▶ What the task asks: Do not repeat pictures. Repeat exactly the lines of the listing below from its first line through the line with "COL = S.collection".
**** Source material ****
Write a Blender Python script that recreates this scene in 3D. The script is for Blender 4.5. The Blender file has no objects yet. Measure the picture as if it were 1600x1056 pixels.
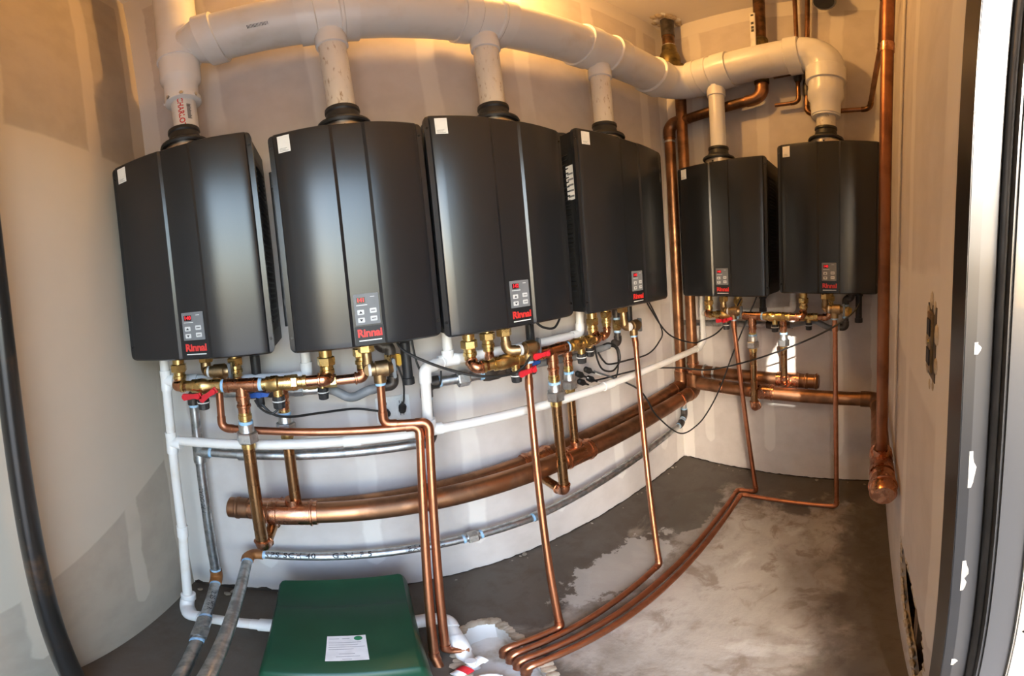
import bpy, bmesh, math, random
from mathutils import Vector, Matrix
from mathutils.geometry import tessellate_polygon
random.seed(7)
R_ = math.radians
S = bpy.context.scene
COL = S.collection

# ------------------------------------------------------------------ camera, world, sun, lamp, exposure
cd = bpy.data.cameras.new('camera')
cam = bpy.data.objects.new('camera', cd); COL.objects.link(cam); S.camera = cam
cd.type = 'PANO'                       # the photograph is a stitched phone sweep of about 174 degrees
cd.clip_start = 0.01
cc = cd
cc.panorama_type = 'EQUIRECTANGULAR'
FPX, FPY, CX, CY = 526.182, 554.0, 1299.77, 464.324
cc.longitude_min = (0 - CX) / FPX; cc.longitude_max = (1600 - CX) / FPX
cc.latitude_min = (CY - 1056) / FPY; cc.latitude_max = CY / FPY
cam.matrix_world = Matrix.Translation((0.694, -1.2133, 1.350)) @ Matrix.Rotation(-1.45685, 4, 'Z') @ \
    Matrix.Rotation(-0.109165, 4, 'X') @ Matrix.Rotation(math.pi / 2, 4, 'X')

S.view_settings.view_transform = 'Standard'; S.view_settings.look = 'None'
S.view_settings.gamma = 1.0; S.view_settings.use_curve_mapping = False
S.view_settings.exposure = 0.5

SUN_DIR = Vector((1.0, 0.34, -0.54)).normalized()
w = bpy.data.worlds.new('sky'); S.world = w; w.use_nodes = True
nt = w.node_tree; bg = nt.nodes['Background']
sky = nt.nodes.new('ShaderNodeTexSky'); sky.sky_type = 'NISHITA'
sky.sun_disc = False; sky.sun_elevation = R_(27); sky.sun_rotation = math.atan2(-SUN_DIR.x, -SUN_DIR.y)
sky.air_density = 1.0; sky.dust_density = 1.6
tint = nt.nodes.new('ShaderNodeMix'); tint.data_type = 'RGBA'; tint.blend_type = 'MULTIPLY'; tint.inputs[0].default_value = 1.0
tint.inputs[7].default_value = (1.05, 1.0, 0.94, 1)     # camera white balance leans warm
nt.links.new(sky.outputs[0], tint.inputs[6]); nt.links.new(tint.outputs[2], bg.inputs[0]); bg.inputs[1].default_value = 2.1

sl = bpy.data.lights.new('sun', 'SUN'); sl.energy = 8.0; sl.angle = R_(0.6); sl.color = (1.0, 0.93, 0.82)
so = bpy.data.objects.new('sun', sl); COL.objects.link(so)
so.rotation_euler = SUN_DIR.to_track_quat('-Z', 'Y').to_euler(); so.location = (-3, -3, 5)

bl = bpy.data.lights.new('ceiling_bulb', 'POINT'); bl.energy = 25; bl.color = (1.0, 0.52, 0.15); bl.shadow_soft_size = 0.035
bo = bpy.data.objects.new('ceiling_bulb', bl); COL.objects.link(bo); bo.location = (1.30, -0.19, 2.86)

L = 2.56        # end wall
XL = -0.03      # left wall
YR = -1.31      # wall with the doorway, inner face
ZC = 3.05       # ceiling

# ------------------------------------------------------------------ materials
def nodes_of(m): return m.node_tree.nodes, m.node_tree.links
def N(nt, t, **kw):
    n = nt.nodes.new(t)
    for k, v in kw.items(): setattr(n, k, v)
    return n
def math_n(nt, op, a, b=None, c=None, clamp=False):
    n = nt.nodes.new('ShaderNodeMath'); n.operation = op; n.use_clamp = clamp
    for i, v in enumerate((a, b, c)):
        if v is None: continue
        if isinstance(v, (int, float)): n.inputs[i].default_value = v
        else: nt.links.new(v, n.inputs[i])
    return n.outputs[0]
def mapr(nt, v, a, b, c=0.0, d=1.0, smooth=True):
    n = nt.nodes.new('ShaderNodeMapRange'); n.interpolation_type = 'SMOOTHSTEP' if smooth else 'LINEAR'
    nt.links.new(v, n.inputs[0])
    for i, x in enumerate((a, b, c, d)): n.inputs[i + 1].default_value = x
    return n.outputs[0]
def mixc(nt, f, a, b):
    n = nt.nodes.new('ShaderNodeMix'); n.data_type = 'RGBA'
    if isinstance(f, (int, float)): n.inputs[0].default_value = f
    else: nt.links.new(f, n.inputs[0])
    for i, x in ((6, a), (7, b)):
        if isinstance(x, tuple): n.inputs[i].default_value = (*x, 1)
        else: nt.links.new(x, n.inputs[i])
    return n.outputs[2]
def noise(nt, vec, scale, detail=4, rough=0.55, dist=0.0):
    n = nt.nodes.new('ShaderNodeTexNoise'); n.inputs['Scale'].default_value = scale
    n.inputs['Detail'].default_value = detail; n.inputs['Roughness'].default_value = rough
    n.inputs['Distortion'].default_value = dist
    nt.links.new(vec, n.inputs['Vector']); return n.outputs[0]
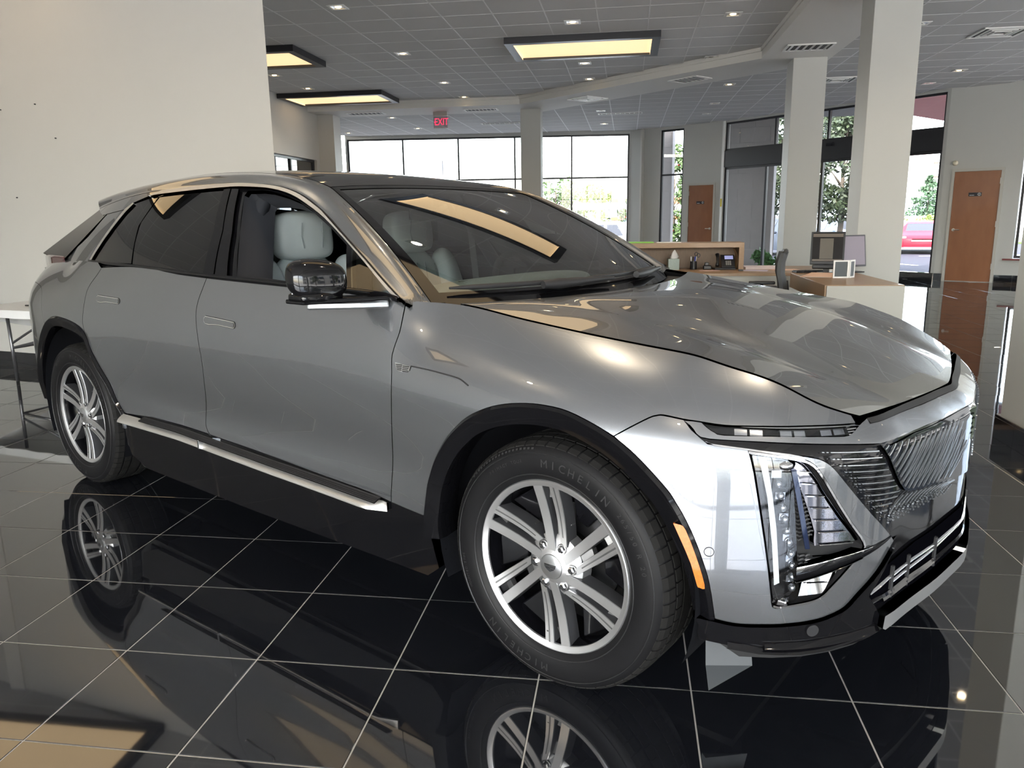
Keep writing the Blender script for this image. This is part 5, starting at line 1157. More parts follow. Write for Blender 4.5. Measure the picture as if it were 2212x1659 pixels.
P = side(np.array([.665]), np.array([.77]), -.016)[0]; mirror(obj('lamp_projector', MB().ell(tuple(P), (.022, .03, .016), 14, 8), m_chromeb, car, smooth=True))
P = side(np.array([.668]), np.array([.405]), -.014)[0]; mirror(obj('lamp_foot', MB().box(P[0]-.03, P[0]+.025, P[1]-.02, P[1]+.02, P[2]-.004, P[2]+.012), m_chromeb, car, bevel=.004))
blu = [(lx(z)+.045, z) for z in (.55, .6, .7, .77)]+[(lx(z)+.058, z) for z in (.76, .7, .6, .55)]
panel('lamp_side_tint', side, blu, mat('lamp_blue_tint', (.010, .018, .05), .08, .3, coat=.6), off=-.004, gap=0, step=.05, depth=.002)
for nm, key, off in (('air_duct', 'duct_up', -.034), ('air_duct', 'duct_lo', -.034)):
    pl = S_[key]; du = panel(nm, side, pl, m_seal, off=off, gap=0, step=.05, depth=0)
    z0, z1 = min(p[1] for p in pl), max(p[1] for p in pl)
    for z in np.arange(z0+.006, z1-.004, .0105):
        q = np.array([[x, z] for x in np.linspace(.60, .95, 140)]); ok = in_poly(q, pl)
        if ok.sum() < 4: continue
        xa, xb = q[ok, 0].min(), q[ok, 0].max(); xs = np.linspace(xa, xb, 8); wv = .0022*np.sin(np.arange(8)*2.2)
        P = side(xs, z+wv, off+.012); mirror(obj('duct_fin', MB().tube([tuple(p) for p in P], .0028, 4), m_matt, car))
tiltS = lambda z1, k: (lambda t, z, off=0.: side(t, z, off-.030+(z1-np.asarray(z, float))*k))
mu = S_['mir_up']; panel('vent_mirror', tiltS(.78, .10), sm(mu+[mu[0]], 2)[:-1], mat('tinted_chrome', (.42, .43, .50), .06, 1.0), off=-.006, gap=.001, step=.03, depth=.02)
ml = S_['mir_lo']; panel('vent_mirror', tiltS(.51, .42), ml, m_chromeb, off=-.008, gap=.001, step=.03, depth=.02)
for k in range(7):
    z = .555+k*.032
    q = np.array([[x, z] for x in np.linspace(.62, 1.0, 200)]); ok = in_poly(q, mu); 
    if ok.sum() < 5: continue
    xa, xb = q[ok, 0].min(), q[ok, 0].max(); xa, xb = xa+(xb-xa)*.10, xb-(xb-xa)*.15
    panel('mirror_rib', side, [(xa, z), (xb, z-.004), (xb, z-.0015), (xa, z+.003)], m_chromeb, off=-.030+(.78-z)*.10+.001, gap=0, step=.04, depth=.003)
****
▶ Solution:
Write a Blender Python script that recreates this scene in 3D. The script is for Blender 4.5. The Blender file has no objects yet. Measure the picture as if it were 1600x1056 pixels.
import bpy, bmesh, math, random
from mathutils import Vector, Matrix
from mathutils.geometry import tessellate_polygon
random.seed(7)
R_ = math.radians
S = bpy.context.scene
COL = S.collection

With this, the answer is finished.